Friday, June 15, 2007

Reflections

So I went to the screening of my TV show "Tempting Joanna" tonight. It was really fun and exciting. They're actually holding us in suspense, they showed us snippets of episodes and behind the scenes footage. We'll all have to wait until next Wednesday June 20th to see it on channel 56 at 6pm. So I'm waiting!

I had a lovely day I worked all morning and then I made a picnic for my Aunt and we met near the MET (ha good times pun intended!). We had a grand time I really enjoy her company. It's like going out with a girlfriend but one who's known you all your life and really loves you no matter what! So we chatted and went to the museum. We were giggling, not at the paintings or exhibits but we amuse each other, and we were getting dirty looks from the fuddy duddies who think the museum is a library. One of the many reasons we really enjoy each other is we're both really independent and enjoy our own company, in addition to each other.
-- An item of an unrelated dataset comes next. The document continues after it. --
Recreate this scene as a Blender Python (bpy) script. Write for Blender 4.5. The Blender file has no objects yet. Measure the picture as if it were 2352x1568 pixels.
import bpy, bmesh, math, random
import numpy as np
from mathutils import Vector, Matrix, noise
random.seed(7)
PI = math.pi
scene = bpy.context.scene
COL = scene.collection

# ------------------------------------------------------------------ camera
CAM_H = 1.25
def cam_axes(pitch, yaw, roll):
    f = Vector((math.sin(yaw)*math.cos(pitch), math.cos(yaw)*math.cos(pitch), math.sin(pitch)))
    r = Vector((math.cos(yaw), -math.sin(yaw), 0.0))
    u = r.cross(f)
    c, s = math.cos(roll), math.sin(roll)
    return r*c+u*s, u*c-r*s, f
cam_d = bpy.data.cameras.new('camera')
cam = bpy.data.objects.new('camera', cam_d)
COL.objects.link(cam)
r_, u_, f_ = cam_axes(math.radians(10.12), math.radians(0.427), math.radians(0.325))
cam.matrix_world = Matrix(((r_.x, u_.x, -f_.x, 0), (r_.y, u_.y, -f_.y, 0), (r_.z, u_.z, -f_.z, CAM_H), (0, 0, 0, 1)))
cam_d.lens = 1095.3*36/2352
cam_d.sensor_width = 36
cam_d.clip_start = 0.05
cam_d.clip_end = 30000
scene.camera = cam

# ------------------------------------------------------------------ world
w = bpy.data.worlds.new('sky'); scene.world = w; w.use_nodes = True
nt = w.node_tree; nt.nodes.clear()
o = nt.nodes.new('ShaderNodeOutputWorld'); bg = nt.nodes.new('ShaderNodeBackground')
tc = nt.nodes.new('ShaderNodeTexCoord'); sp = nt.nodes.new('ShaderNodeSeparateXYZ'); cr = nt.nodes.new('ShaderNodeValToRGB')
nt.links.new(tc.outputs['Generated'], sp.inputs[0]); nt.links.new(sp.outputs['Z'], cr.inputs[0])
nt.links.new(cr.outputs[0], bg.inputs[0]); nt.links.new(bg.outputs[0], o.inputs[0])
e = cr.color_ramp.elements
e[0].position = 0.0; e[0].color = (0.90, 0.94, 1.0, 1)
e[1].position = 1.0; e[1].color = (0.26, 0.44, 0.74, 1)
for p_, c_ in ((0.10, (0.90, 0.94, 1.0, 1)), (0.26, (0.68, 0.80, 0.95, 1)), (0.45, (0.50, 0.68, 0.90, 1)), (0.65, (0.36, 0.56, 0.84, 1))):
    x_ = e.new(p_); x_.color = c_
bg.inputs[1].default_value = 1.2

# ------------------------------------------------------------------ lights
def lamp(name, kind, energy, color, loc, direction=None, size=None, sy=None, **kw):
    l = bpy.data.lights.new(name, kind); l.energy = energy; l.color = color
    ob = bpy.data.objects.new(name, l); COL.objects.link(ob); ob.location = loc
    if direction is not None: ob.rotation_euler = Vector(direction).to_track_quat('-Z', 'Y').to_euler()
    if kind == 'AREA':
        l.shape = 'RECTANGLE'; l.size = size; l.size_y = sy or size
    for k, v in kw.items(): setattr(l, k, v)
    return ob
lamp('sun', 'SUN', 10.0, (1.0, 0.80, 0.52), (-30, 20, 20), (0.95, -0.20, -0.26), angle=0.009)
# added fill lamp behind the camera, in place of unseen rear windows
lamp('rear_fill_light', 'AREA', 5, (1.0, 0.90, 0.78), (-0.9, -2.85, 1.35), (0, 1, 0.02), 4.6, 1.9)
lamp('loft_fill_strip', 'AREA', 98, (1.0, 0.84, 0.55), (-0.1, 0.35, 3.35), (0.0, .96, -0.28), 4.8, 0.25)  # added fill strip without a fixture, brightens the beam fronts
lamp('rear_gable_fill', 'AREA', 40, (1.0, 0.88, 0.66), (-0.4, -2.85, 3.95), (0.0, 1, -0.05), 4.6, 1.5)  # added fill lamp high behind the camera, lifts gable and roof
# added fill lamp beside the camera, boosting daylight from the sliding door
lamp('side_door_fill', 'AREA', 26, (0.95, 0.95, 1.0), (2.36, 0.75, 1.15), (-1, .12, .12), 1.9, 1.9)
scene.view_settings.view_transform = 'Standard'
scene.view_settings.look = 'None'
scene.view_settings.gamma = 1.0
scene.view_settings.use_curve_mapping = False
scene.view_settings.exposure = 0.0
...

This is a wonderful trait in a friend or person. I really need my space and get very off kilter when I have not had sufficient me time, to create, to veg, to plan and plot my life and pamper myself. As an actress and a writer I need space and time to explore my character, walk in her shoes or go deep within to discover what I want to write about and feel safe to express myself. This is all in addition to working on the work in progress that is Lise! My life, my story, my personal legend as Santiago does in "The Alchemist". I reread that book every few years because I love the concept that sometimes we have to travel all over to realize no else is holding our treasure, no else holds the key to our good fortune, the door is not elsewhere, it is within and it was within us all the time but we needed to "travel" to unravel it (yes I am aware of the rhyming and I couldn't help myself). I have gotten very clear on that recently that no one else is the creator of my good fortune or possibilities. I work hard, love hard, give graciously and have traveled and earned and am earning or learning and creating my legend, my story so to speak. I am not an Island nor is anyone else but I am whole and complete, everything I need in this moment and every moment. It's funny I passionately teach that to all that come close to me when that is what I need to most learn.

I do feel my home in particular is an oasis for me, my island. It is sort of a place where I can travel the interior of my heart, of my soul and discover what is true for me. That and going to the museum by myself, MOMA or the MET in particular. I love to see what other artists have created while I wonder what struggles they endured to express themselves, to be heard, regarded, respected, treated with kindness and valued for their craft, for their ideas, for their heart and passion. I really strive for balance in my life and my home because as a high energy, very creative and empathetic person, I need to counteract that with down time, just me, my cats and scrubs (or some other comedy sitcom, I am a comedy sitcom junkie). There's something about going through a range of emotions and trials and... whoosh 30 minutes later it's resolved! There a moral to the story and summation of life, perhaps a truism and bam see you next week. Yeah I know another non-sequitor in my free style form of writing or as my father put it quite well, I felt, free disassociation, reflective of the mind's jumping from idea to topic to picture (direct quote from Papa).

Anyway I love my Aunt, she like me, really loves taking care of people and being social but also really values her me time and values being valued! The most important relationship you'll ever have is the one with yourself. I have discovered that one of the most important things to me right now is to feel respected and enjoy my time with myself. I think people in New York need more time alone, maybe its just me, but I think it has to do with constantly being bombarded with people the minute you step out your door and all their go-go-go energy. Also all my work, training, writing, acting and producing requires me to give a lot of myself from the heart and I need to replenish and fill the well so to speak. It seems this where I am in my journey through life and I love the lessons I'm learning and I am grateful for the gift of players that have joined me in this segment of lessons, to teach and be taught. I am blessed to have family and good friends I love and whose company I enjoy and to be doing what I love! So anyway I have an audition tomorrow I need to prepare for and gosh the next few days are jam packed with friends in town, events and shoot not much time for me... I guess that's where that tangent came from earlier (one of many tangents...who am I kidding!?!). I have some projects hanging in the balance and I'm waiting for the pieces to fall together... I will keep you updated. Ciao.